Supplied information
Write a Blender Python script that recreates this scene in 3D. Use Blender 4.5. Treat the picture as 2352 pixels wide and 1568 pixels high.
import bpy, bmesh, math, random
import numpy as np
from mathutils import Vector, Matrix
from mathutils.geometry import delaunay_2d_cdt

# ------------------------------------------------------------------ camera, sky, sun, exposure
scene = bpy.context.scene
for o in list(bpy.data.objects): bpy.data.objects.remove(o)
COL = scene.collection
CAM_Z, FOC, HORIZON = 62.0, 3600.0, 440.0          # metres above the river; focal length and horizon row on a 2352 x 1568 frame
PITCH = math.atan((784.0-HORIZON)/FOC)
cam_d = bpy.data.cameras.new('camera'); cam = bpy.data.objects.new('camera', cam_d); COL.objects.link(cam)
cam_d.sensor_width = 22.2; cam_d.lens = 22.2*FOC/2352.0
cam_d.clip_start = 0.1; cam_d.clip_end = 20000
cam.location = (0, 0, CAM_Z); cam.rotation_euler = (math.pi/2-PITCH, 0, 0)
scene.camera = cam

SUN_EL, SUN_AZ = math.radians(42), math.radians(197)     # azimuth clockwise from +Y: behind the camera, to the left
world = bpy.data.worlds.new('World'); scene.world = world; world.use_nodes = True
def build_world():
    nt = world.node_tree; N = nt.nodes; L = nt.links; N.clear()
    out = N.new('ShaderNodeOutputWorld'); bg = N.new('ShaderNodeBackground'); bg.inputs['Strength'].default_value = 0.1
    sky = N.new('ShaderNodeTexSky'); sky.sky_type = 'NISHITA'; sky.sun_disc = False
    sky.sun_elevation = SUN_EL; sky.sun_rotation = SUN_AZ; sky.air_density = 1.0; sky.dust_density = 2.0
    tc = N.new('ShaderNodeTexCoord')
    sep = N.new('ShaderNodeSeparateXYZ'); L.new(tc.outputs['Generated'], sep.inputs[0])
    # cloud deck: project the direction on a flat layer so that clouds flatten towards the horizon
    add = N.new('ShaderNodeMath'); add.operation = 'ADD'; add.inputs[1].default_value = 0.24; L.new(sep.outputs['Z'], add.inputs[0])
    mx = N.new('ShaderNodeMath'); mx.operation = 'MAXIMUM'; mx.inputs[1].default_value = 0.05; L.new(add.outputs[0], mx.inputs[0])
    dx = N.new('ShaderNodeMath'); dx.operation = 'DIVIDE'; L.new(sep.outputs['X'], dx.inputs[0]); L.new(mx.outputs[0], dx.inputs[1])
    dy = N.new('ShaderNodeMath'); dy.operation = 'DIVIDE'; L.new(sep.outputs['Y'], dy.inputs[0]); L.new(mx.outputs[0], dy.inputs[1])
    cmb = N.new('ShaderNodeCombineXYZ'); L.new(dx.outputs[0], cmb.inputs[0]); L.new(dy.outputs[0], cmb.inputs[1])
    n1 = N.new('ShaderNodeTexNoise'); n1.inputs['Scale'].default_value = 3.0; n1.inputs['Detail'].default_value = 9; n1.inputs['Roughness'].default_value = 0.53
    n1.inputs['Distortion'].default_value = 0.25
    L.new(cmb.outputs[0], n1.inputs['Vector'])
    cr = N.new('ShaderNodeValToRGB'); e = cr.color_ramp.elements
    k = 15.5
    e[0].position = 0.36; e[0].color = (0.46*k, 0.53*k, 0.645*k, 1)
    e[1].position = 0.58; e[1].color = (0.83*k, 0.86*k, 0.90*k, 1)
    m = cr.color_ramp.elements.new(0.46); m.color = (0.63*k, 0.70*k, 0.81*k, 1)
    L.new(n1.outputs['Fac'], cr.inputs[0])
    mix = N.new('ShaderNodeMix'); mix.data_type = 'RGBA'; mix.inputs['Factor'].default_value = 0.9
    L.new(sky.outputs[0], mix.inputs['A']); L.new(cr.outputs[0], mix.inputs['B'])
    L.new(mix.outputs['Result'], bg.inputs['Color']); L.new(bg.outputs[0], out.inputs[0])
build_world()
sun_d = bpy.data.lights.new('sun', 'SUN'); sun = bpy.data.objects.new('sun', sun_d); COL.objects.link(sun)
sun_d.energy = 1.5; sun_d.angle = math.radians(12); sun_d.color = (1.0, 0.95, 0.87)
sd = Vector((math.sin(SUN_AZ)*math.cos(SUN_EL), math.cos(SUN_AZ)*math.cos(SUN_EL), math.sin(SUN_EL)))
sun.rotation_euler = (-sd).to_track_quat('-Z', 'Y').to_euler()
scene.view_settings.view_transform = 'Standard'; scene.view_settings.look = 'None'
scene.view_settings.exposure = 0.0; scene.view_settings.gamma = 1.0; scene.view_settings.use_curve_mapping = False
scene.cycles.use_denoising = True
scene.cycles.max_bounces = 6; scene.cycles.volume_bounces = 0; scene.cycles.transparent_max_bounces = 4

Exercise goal
Copy exactly the lines that run from the first line of the data to the line containing "scene.camera = cam", please, with both ends included and nothing else.

Reply to the task
Write a Blender Python script that recreates this scene in 3D. Use Blender 4.5. Treat the picture as 2352 pixels wide and 1568 pixels high.
import bpy, bmesh, math, random
import numpy as np
from mathutils import Vector, Matrix
from mathutils.geometry import delaunay_2d_cdt

# ------------------------------------------------------------------ camera, sky, sun, exposure
scene = bpy.context.scene
for o in list(bpy.data.objects): bpy.data.objects.remove(o)
COL = scene.collection
CAM_Z, FOC, HORIZON = 62.0, 3600.0, 440.0          # metres above the river; focal length and horizon row on a 2352 x 1568 frame
PITCH = math.atan((784.0-HORIZON)/FOC)
cam_d = bpy.data.cameras.new('camera'); cam = bpy.data.objects.new('camera', cam_d); COL.objects.link(cam)
cam_d.sensor_width = 22.2; cam_d.lens = 22.2*FOC/2352.0
cam_d.clip_start = 0.1; cam_d.clip_end = 20000
cam.location = (0, 0, CAM_Z); cam.rotation_euler = (math.pi/2-PITCH, 0, 0)
scene.camera = cam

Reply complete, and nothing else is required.